* [Required task]:
Read the data and repeat it in full, exactly.

* [Collected material]:
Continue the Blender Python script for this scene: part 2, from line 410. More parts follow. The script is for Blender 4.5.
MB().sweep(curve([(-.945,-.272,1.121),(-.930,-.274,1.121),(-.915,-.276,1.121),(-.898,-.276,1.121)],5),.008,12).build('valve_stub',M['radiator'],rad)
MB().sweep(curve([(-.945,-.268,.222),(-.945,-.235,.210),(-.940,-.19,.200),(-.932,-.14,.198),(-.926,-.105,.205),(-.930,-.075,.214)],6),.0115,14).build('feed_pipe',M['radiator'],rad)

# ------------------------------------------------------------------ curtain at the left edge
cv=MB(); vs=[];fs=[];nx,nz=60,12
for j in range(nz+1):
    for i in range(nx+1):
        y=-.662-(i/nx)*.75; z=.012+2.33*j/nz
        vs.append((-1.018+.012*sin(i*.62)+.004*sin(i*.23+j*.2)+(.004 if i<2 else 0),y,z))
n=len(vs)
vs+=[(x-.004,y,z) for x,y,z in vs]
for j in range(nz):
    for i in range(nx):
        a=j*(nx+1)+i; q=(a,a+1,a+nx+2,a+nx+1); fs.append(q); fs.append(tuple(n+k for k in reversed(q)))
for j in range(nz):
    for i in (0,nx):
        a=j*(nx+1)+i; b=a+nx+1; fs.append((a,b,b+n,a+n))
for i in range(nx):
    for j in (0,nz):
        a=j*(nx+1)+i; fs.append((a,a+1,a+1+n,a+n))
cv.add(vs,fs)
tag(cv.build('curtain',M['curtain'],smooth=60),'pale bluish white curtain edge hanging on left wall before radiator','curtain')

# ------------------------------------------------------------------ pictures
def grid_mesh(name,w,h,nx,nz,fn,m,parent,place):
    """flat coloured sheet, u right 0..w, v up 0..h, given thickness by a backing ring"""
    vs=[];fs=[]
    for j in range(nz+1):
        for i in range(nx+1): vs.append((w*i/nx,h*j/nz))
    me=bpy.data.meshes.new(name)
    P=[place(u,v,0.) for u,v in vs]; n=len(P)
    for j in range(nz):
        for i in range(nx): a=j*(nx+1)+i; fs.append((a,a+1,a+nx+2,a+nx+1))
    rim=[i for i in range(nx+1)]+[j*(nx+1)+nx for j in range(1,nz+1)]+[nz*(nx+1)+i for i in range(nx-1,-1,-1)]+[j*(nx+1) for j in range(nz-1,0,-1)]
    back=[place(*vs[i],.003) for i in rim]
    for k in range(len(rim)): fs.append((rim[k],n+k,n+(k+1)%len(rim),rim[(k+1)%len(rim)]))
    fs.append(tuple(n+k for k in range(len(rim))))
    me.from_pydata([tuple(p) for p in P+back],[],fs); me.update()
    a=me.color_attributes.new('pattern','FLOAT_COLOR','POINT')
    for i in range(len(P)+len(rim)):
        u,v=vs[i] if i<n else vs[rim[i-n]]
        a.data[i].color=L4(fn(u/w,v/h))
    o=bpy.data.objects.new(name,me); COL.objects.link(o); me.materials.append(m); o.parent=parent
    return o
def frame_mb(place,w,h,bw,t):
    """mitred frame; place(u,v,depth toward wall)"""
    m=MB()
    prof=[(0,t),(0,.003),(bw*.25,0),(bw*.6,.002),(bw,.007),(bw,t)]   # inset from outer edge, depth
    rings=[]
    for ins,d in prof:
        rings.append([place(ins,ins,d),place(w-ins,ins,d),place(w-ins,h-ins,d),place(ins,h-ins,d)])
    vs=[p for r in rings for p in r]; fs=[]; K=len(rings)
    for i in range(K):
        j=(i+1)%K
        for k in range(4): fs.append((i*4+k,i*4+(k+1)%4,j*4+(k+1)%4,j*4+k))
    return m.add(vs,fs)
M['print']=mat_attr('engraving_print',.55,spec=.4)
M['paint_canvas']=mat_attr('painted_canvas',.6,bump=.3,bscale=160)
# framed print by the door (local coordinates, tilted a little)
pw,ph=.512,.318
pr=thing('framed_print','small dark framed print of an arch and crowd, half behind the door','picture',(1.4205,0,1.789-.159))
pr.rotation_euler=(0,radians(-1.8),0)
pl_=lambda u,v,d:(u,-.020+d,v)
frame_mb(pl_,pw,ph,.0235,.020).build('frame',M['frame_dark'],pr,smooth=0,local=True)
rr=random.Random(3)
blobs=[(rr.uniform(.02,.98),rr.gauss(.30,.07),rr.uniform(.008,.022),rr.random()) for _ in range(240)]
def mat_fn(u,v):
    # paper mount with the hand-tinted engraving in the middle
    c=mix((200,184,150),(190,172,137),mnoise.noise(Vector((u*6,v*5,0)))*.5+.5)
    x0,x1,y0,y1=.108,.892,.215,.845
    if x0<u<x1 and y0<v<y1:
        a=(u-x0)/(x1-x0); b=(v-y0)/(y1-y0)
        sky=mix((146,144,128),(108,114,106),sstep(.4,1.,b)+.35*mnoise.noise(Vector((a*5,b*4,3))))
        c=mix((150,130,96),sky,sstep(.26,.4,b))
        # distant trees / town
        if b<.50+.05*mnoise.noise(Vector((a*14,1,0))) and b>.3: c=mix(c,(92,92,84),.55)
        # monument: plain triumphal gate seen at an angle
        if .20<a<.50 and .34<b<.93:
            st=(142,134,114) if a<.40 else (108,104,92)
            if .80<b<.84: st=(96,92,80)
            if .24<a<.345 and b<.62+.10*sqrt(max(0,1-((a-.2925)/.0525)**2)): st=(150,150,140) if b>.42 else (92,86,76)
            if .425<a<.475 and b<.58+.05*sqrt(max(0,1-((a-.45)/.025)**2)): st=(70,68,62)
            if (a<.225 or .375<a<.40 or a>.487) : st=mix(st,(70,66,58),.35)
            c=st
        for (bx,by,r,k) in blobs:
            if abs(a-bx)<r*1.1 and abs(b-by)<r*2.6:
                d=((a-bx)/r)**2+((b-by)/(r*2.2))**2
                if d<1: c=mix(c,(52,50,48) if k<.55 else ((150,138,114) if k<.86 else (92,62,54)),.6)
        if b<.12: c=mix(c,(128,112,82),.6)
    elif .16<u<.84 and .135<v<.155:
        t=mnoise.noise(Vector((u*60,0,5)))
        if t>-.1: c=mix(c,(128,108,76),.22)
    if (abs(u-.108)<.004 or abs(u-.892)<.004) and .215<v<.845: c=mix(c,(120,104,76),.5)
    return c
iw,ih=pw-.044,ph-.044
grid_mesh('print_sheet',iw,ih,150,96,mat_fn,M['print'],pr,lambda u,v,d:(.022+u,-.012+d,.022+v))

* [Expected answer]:
Continue the Blender Python script for this scene: part 2, from line 410. More parts follow. The script is for Blender 4.5.
MB().sweep(curve([(-.945,-.272,1.121),(-.930,-.274,1.121),(-.915,-.276,1.121),(-.898,-.276,1.121)],5),.008,12).build('valve_stub',M['radiator'],rad)
MB().sweep(curve([(-.945,-.268,.222),(-.945,-.235,.210),(-.940,-.19,.200),(-.932,-.14,.198),(-.926,-.105,.205),(-.930,-.075,.214)],6),.0115,14).build('feed_pipe',M['radiator'],rad)

# ------------------------------------------------------------------ curtain at the left edge
cv=MB(); vs=[];fs=[];nx,nz=60,12
for j in range(nz+1):
    for i in range(nx+1):
        y=-.662-(i/nx)*.75; z=.012+2.33*j/nz
        vs.append((-1.018+.012*sin(i*.62)+.004*sin(i*.23+j*.2)+(.004 if i<2 else 0),y,z))
n=len(vs)
vs+=[(x-.004,y,z) for x,y,z in vs]
for j in range(nz):
    for i in range(nx):
        a=j*(nx+1)+i; q=(a,a+1,a+nx+2,a+nx+1); fs.append(q); fs.append(tuple(n+k for k in reversed(q)))
for j in range(nz):
    for i in (0,nx):
        a=j*(nx+1)+i; b=a+nx+1; fs.append((a,b,b+n,a+n))
for i in range(nx):
    for j in (0,nz):
        a=j*(nx+1)+i; fs.append((a,a+1,a+1+n,a+n))
cv.add(vs,fs)
tag(cv.build('curtain',M['curtain'],smooth=60),'pale bluish white curtain edge hanging on left wall before radiator','curtain')

# ------------------------------------------------------------------ pictures
def grid_mesh(name,w,h,nx,nz,fn,m,parent,place):
    """flat coloured sheet, u right 0..w, v up 0..h, given thickness by a backing ring"""
    vs=[];fs=[]
    for j in range(nz+1):
        for i in range(nx+1): vs.append((w*i/nx,h*j/nz))
    me=bpy.data.meshes.new(name)
    P=[place(u,v,0.) for u,v in vs]; n=len(P)
    for j in range(nz):
        for i in range(nx): a=j*(nx+1)+i; fs.append((a,a+1,a+nx+2,a+nx+1))
    rim=[i for i in range(nx+1)]+[j*(nx+1)+nx for j in range(1,nz+1)]+[nz*(nx+1)+i for i in range(nx-1,-1,-1)]+[j*(nx+1) for j in range(nz-1,0,-1)]
    back=[place(*vs[i],.003) for i in rim]
    for k in range(len(rim)): fs.append((rim[k],n+k,n+(k+1)%len(rim),rim[(k+1)%len(rim)]))
    fs.append(tuple(n+k for k in range(len(rim))))
    me.from_pydata([tuple(p) for p in P+back],[],fs); me.update()
    a=me.color_attributes.new('pattern','FLOAT_COLOR','POINT')
    for i in range(len(P)+len(rim)):
        u,v=vs[i] if i<n else vs[rim[i-n]]
        a.data[i].color=L4(fn(u/w,v/h))
    o=bpy.data.objects.new(name,me); COL.objects.link(o); me.materials.append(m); o.parent=parent
    return o
def frame_mb(place,w,h,bw,t):
    """mitred frame; place(u,v,depth toward wall)"""
    m=MB()
    prof=[(0,t),(0,.003),(bw*.25,0),(bw*.6,.002),(bw,.007),(bw,t)]   # inset from outer edge, depth
    rings=[]
    for ins,d in prof:
        rings.append([place(ins,ins,d),place(w-ins,ins,d),place(w-ins,h-ins,d),place(ins,h-ins,d)])
    vs=[p for r in rings for p in r]; fs=[]; K=len(rings)
    for i in range(K):
        j=(i+1)%K
        for k in range(4): fs.append((i*4+k,i*4+(k+1)%4,j*4+(k+1)%4,j*4+k))
    return m.add(vs,fs)
M['print']=mat_attr('engraving_print',.55,spec=.4)
M['paint_canvas']=mat_attr('painted_canvas',.6,bump=.3,bscale=160)
# framed print by the door (local coordinates, tilted a little)
pw,ph=.512,.318
pr=thing('framed_print','small dark framed print of an arch and crowd, half behind the door','picture',(1.4205,0,1.789-.159))
pr.rotation_euler=(0,radians(-1.8),0)
pl_=lambda u,v,d:(u,-.020+d,v)
frame_mb(pl_,pw,ph,.0235,.020).build('frame',M['frame_dark'],pr,smooth=0,local=True)
rr=random.Random(3)
blobs=[(rr.uniform(.02,.98),rr.gauss(.30,.07),rr.uniform(.008,.022),rr.random()) for _ in range(240)]
def mat_fn(u,v):
    # paper mount with the hand-tinted engraving in the middle
    c=mix((200,184,150),(190,172,137),mnoise.noise(Vector((u*6,v*5,0)))*.5+.5)
    x0,x1,y0,y1=.108,.892,.215,.845
    if x0<u<x1 and y0<v<y1:
        a=(u-x0)/(x1-x0); b=(v-y0)/(y1-y0)
        sky=mix((146,144,128),(108,114,106),sstep(.4,1.,b)+.35*mnoise.noise(Vector((a*5,b*4,3))))
        c=mix((150,130,96),sky,sstep(.26,.4,b))
        # distant trees / town
        if b<.50+.05*mnoise.noise(Vector((a*14,1,0))) and b>.3: c=mix(c,(92,92,84),.55)
        # monument: plain triumphal gate seen at an angle
        if .20<a<.50 and .34<b<.93:
            st=(142,134,114) if a<.40 else (108,104,92)
            if .80<b<.84: st=(96,92,80)
            if .24<a<.345 and b<.62+.10*sqrt(max(0,1-((a-.2925)/.0525)**2)): st=(150,150,140) if b>.42 else (92,86,76)
            if .425<a<.475 and b<.58+.05*sqrt(max(0,1-((a-.45)/.025)**2)): st=(70,68,62)
            if (a<.225 or .375<a<.40 or a>.487) : st=mix(st,(70,66,58),.35)
            c=st
        for (bx,by,r,k) in blobs:
            if abs(a-bx)<r*1.1 and abs(b-by)<r*2.6:
                d=((a-bx)/r)**2+((b-by)/(r*2.2))**2
                if d<1: c=mix(c,(52,50,48) if k<.55 else ((150,138,114) if k<.86 else (92,62,54)),.6)
        if b<.12: c=mix(c,(128,112,82),.6)
    elif .16<u<.84 and .135<v<.155:
        t=mnoise.noise(Vector((u*60,0,5)))
        if t>-.1: c=mix(c,(128,108,76),.22)
    if (abs(u-.108)<.004 or abs(u-.892)<.004) and .215<v<.845: c=mix(c,(120,104,76),.5)
    return c
iw,ih=pw-.044,ph-.044
grid_mesh('print_sheet',iw,ih,150,96,mat_fn,M['print'],pr,lambda u,v,d:(.022+u,-.012+d,.022+v))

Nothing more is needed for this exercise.